## Exercise aim
Go through the data and copy every line exactly, but not the images.

## Recorded information
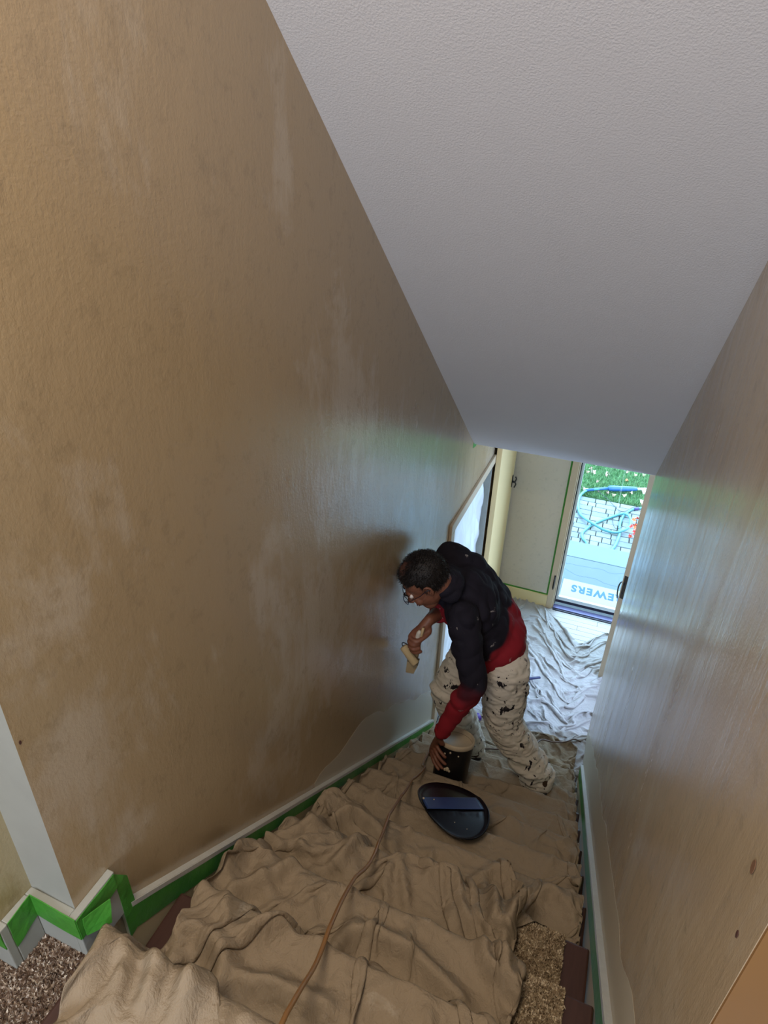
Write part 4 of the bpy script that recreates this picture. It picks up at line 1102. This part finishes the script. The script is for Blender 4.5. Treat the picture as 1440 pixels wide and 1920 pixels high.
# left hand: back of the hand against the bucket side, fingers curled round its front
def hand(bm, wr, kn, fingers, thumb, rs=.0088):
    """wr wrist, kn list of four knuckle points, fingers list of joint lists"""
    for k in kn: chain(bm, [wr, wr.lerp(k, .5), k], [.020, .0145, .0125], 10)
    for a, b in zip(kn[:-1], kn[1:]): chain(bm, [wr.lerp((a + b) / 2, .4), (a + b) / 2], [.016, .0125], 10)
    for k, f in zip(kn, fingers):
        pts = [k] + [V3(p) for p in f]; chain(bm, pts, [.0115] + [rs + .0012 - .0008 * i for i in range(len(f))], 10)
    t = [V3(p) for p in thumb]; chain(bm, [wr.lerp(kn[0], .25)] + t, [.017] + [.0125, .0108, .0092][:len(t)], 10)
def cyl(ang, z, off=.010):   # a point on the bucket's outside
    return BT @ V3((BX + (.090 + off) * math.cos(ang), BY + (.090 + off) * math.sin(ang), z))
kn = [cyl(-2.55, 1.018, .020), cyl(-2.62, .994, .024), cyl(-2.70, .968, .025), cyl(-2.80, .944, .023)]
fg = [[cyl(-2.22, 1.000, .018), cyl(-1.98, .984, .012), cyl(-1.80, .974)],
      [cyl(-2.22, .970, .020), cyl(-1.94, .950, .013), cyl(-1.74, .940)],
      [cyl(-2.28, .944, .020), cyl(-2.02, .922, .013), cyl(-1.84, .912)],
      [cyl(-2.42, .922, .018), cyl(-2.20, .904, .012), cyl(-2.04, .895)]]
hand(bm, WRL, kn, fg, [V3((-.455, 2.085, 1.055)), cyl(-2.25, 1.045, .012), cyl(-2.0, 1.035, .012)])
# right hand holding the roller and the brush handles, fist
HR = V3((-.636, 2.200, 1.572)); chain(bm, [WRR, WRR.lerp(HR, .5) + V3((-.008, -.012, 0)), HR + V3((-.012, -.026, .0))], [.026, .027, .024])
kn = [HR + V3((-.030, -.012, .020)), HR + V3((-.030, -.022, .000)), HR + V3((-.026, -.026, -.020)), HR + V3((-.018, -.024, -.038))]
fg = [[k + V3((-.006, -.030, -.006)), k + V3((.020, -.046, -.008)), k + V3((.044, -.032, -.004))] for k in kn]
hand(bm, WRR, kn, fg, [WRR + V3((.012, -.030, -.045)), HR + V3((.012, -.052, .012)), HR + V3((-.012, -.062, .002))])
def fused_body(): return fuse('body', bm, .0042, 5, m_skin, pr)
body = fused_body()

# hair: a skull cap offset from the head, thin over the crown
bm = BM()
ell(bm, H(0, -.014, .032), (Lh, F_, U_), (.083, .104, .092), 64)
dele = []
for v in bm.verts:
    d = (v.co - HC) / HS; x, y, z = d.dot(Lh), d.dot(F_), d.dot(U_)
    front = y > .058 - .35 * max(0, z - .06) and z < .078
    hl = .052 + .25 * (abs(x) < .05) * (.05 - abs(x))
    low = z < (-.045 if y < -.02 else (-.02 if abs(x) > .06 and y < .012 else .04))
    if low or (y > .02 and z < hl + .2 * max(0, y - .02) * 0 + max(0, (y - .05)) * .9): dele.append(v)
    v.co += (v.co - HC).normalized() * (.004 * noise.noise(v.co * 60) + .002 * noise.noise(v.co * 160) - (.004 if z > .09 and abs(x) < .035 and -.05 < y < .03 else 0))
bmesh.ops.delete(bm, geom=dele, context='VERTS')
def hair_mat():
    M = Mat('short_black_hair', srgb(18, 15, 15), .55, .3); at = M.n('ShaderNodeAttribute'); at.attribute_name = 'thin'
    v = M.coord(); f = M.noise(v, 200, 3); c = M.mix(f, srgb(10, 9, 10), srgb(36, 30, 28))
    M.color(M.mix(at.outputs['Fac'], c, srgb(84, 54, 44))); M.bump(f, .7, .003); return M.m
hair = obj('hair', bm, hair_mat(), pr, True); hair.modifiers.new('s', 'SOLIDIFY').thickness = -.004
co = verts_np(hair); dd = (co - np.array(HC)); hx_, hy_, hz_ = dd @ np.array(Lh), dd @ np.array(F_), dd @ np.array(U_)
thin = np.clip(1 - np.hypot(hx_ / .050, (hy_ - .020) / .065), 0, 1) ** .6 * (hz_ > .05) * .95
hair.data.attributes.new('thin', 'FLOAT', 'POINT').data.foreach_set('value', thin.astype(np.float32))
# short strands give the cap a hairy edge
co = verts_np(hair); n = 9000; fi = rng.integers(0, len(hair.data.polygons), n); cs = np.array([tuple(hair.data.polygons[int(i)].center) for i in fi]); ns = np.array([tuple(hair.data.polygons[int(i)].normal) for i in fi])
ns *= np.sign(((cs - np.array(HC)) * ns).sum(1))[:, None]
thn = np.clip(1 - np.hypot(((cs - np.array(HC)) @ np.array(Lh)) / .050, (((cs - np.array(HC)) @ np.array(F_)) - .020) / .065), 0, 1) * (((cs - np.array(HC)) @ np.array(U_)) > .06)
kp = rng.random(n) > thn * 1.6; cs, ns = cs[kp], ns[kp]; n = len(cs)
base = cs + rng.normal(0, .0025, (n, 3)); fwd = np.array(F_) * .35 - np.array(U_) * .2
tip = base + (ns + fwd + rng.normal(0, .3, (n, 3))) * .010; sd = np.cross(tip - base, rng.normal(size=(n, 3))); sd = sd / np.linalg.norm(sd, axis=1)[:, None] * .0011
Vh = np.stack([base - sd, base + sd, tip], 1).reshape(-1, 3); me = bpy.data.meshes.new('hair_strands'); me.from_pydata(Vh.tolist(), [], np.arange(3 * n).reshape(-1, 3).tolist())
hs = mobj('hair_strands', me, hair.data.materials[0], pr); hs['kind'] = 'stuff'
# face details
m_lip = plain('lip_skin', srgb(112, 62, 54), .45); m_browh = plain('eyebrow_hair', srgb(18, 14, 14), .7)
m_eye = plain('eye_white', srgb(206, 196, 190), .2, .6); m_iris = plain('dark_iris', srgb(30, 18, 14), .15, .7)
for s in (-1, 1):
    bm = BM(); chain(bm, [H(s * .014, .099, .016), H(s * .030, .098, .021), H(s * .050, .082, .016)], [.0035, .0042, .0026], 8); obj('eyebrow', bm, m_browh, pr, True)
    bm = BM(); ell(bm, H(s * .030, .080, -.004), (Lh, F_, U_), (.0125, .0125, .0115)); e_ = obj('eye', bm, m_eye, pr, True)
    bm = BM(); ell(bm, H(s * .030, .0895, -.008), (Lh, F_, U_), (.0055, .0038, .0055)); obj('iris', bm, m_iris, e_, True)
bm = BM(); ell(bm, H(0, .1035, -.066), (Lh, F_, U_), (.021, .004, .0045)); ell(bm, H(0, .1005, -.075), (Lh, F_, U_), (.018, .004, .005)); obj('lips', bm, m_lip, pr, True)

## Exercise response
Write part 4 of the bpy script that recreates this picture. It picks up at line 1102. This part finishes the script. The script is for Blender 4.5. Treat the picture as 1440 pixels wide and 1920 pixels high.
# left hand: back of the hand against the bucket side, fingers curled round its front
def hand(bm, wr, kn, fingers, thumb, rs=.0088):
    """wr wrist, kn list of four knuckle points, fingers list of joint lists"""
    for k in kn: chain(bm, [wr, wr.lerp(k, .5), k], [.020, .0145, .0125], 10)
    for a, b in zip(kn[:-1], kn[1:]): chain(bm, [wr.lerp((a + b) / 2, .4), (a + b) / 2], [.016, .0125], 10)
    for k, f in zip(kn, fingers):
        pts = [k] + [V3(p) for p in f]; chain(bm, pts, [.0115] + [rs + .0012 - .0008 * i for i in range(len(f))], 10)
    t = [V3(p) for p in thumb]; chain(bm, [wr.lerp(kn[0], .25)] + t, [.017] + [.0125, .0108, .0092][:len(t)], 10)
def cyl(ang, z, off=.010):   # a point on the bucket's outside
    return BT @ V3((BX + (.090 + off) * math.cos(ang), BY + (.090 + off) * math.sin(ang), z))
kn = [cyl(-2.55, 1.018, .020), cyl(-2.62, .994, .024), cyl(-2.70, .968, .025), cyl(-2.80, .944, .023)]
fg = [[cyl(-2.22, 1.000, .018), cyl(-1.98, .984, .012), cyl(-1.80, .974)],
      [cyl(-2.22, .970, .020), cyl(-1.94, .950, .013), cyl(-1.74, .940)],
      [cyl(-2.28, .944, .020), cyl(-2.02, .922, .013), cyl(-1.84, .912)],
      [cyl(-2.42, .922, .018), cyl(-2.20, .904, .012), cyl(-2.04, .895)]]
hand(bm, WRL, kn, fg, [V3((-.455, 2.085, 1.055)), cyl(-2.25, 1.045, .012), cyl(-2.0, 1.035, .012)])
# right hand holding the roller and the brush handles, fist
HR = V3((-.636, 2.200, 1.572)); chain(bm, [WRR, WRR.lerp(HR, .5) + V3((-.008, -.012, 0)), HR + V3((-.012, -.026, .0))], [.026, .027, .024])
kn = [HR + V3((-.030, -.012, .020)), HR + V3((-.030, -.022, .000)), HR + V3((-.026, -.026, -.020)), HR + V3((-.018, -.024, -.038))]
fg = [[k + V3((-.006, -.030, -.006)), k + V3((.020, -.046, -.008)), k + V3((.044, -.032, -.004))] for k in kn]
hand(bm, WRR, kn, fg, [WRR + V3((.012, -.030, -.045)), HR + V3((.012, -.052, .012)), HR + V3((-.012, -.062, .002))])
def fused_body(): return fuse('body', bm, .0042, 5, m_skin, pr)
body = fused_body()

# hair: a skull cap offset from the head, thin over the crown
bm = BM()
ell(bm, H(0, -.014, .032), (Lh, F_, U_), (.083, .104, .092), 64)
dele = []
for v in bm.verts:
    d = (v.co - HC) / HS; x, y, z = d.dot(Lh), d.dot(F_), d.dot(U_)
    front = y > .058 - .35 * max(0, z - .06) and z < .078
    hl = .052 + .25 * (abs(x) < .05) * (.05 - abs(x))
    low = z < (-.045 if y < -.02 else (-.02 if abs(x) > .06 and y < .012 else .04))
    if low or (y > .02 and z < hl + .2 * max(0, y - .02) * 0 + max(0, (y - .05)) * .9): dele.append(v)
    v.co += (v.co - HC).normalized() * (.004 * noise.noise(v.co * 60) + .002 * noise.noise(v.co * 160) - (.004 if z > .09 and abs(x) < .035 and -.05 < y < .03 else 0))
bmesh.ops.delete(bm, geom=dele, context='VERTS')
def hair_mat():
    M = Mat('short_black_hair', srgb(18, 15, 15), .55, .3); at = M.n('ShaderNodeAttribute'); at.attribute_name = 'thin'
    v = M.coord(); f = M.noise(v, 200, 3); c = M.mix(f, srgb(10, 9, 10), srgb(36, 30, 28))
    M.color(M.mix(at.outputs['Fac'], c, srgb(84, 54, 44))); M.bump(f, .7, .003); return M.m
hair = obj('hair', bm, hair_mat(), pr, True); hair.modifiers.new('s', 'SOLIDIFY').thickness = -.004
co = verts_np(hair); dd = (co - np.array(HC)); hx_, hy_, hz_ = dd @ np.array(Lh), dd @ np.array(F_), dd @ np.array(U_)
thin = np.clip(1 - np.hypot(hx_ / .050, (hy_ - .020) / .065), 0, 1) ** .6 * (hz_ > .05) * .95
hair.data.attributes.new('thin', 'FLOAT', 'POINT').data.foreach_set('value', thin.astype(np.float32))
# short strands give the cap a hairy edge
co = verts_np(hair); n = 9000; fi = rng.integers(0, len(hair.data.polygons), n); cs = np.array([tuple(hair.data.polygons[int(i)].center) for i in fi]); ns = np.array([tuple(hair.data.polygons[int(i)].normal) for i in fi])
ns *= np.sign(((cs - np.array(HC)) * ns).sum(1))[:, None]
thn = np.clip(1 - np.hypot(((cs - np.array(HC)) @ np.array(Lh)) / .050, (((cs - np.array(HC)) @ np.array(F_)) - .020) / .065), 0, 1) * (((cs - np.array(HC)) @ np.array(U_)) > .06)
kp = rng.random(n) > thn * 1.6; cs, ns = cs[kp], ns[kp]; n = len(cs)
base = cs + rng.normal(0, .0025, (n, 3)); fwd = np.array(F_) * .35 - np.array(U_) * .2
tip = base + (ns + fwd + rng.normal(0, .3, (n, 3))) * .010; sd = np.cross(tip - base, rng.normal(size=(n, 3))); sd = sd / np.linalg.norm(sd, axis=1)[:, None] * .0011
Vh = np.stack([base - sd, base + sd, tip], 1).reshape(-1, 3); me = bpy.data.meshes.new('hair_strands'); me.from_pydata(Vh.tolist(), [], np.arange(3 * n).reshape(-1, 3).tolist())
hs = mobj('hair_strands', me, hair.data.materials[0], pr); hs['kind'] = 'stuff'
# face details
m_lip = plain('lip_skin', srgb(112, 62, 54), .45); m_browh = plain('eyebrow_hair', srgb(18, 14, 14), .7)
m_eye = plain('eye_white', srgb(206, 196, 190), .2, .6); m_iris = plain('dark_iris', srgb(30, 18, 14), .15, .7)
for s in (-1, 1):
    bm = BM(); chain(bm, [H(s * .014, .099, .016), H(s * .030, .098, .021), H(s * .050, .082, .016)], [.0035, .0042, .0026], 8); obj('eyebrow', bm, m_browh, pr, True)
    bm = BM(); ell(bm, H(s * .030, .080, -.004), (Lh, F_, U_), (.0125, .0125, .0115)); e_ = obj('eye', bm, m_eye, pr, True)
    bm = BM(); ell(bm, H(s * .030, .0895, -.008), (Lh, F_, U_), (.0055, .0038, .0055)); obj('iris', bm, m_iris, e_, True)
bm = BM(); ell(bm, H(0, .1035, -.066), (Lh, F_, U_), (.021, .004, .0045)); ell(bm, H(0, .1005, -.075), (Lh, F_, U_), (.018, .004, .005)); obj('lips', bm, m_lip, pr, True)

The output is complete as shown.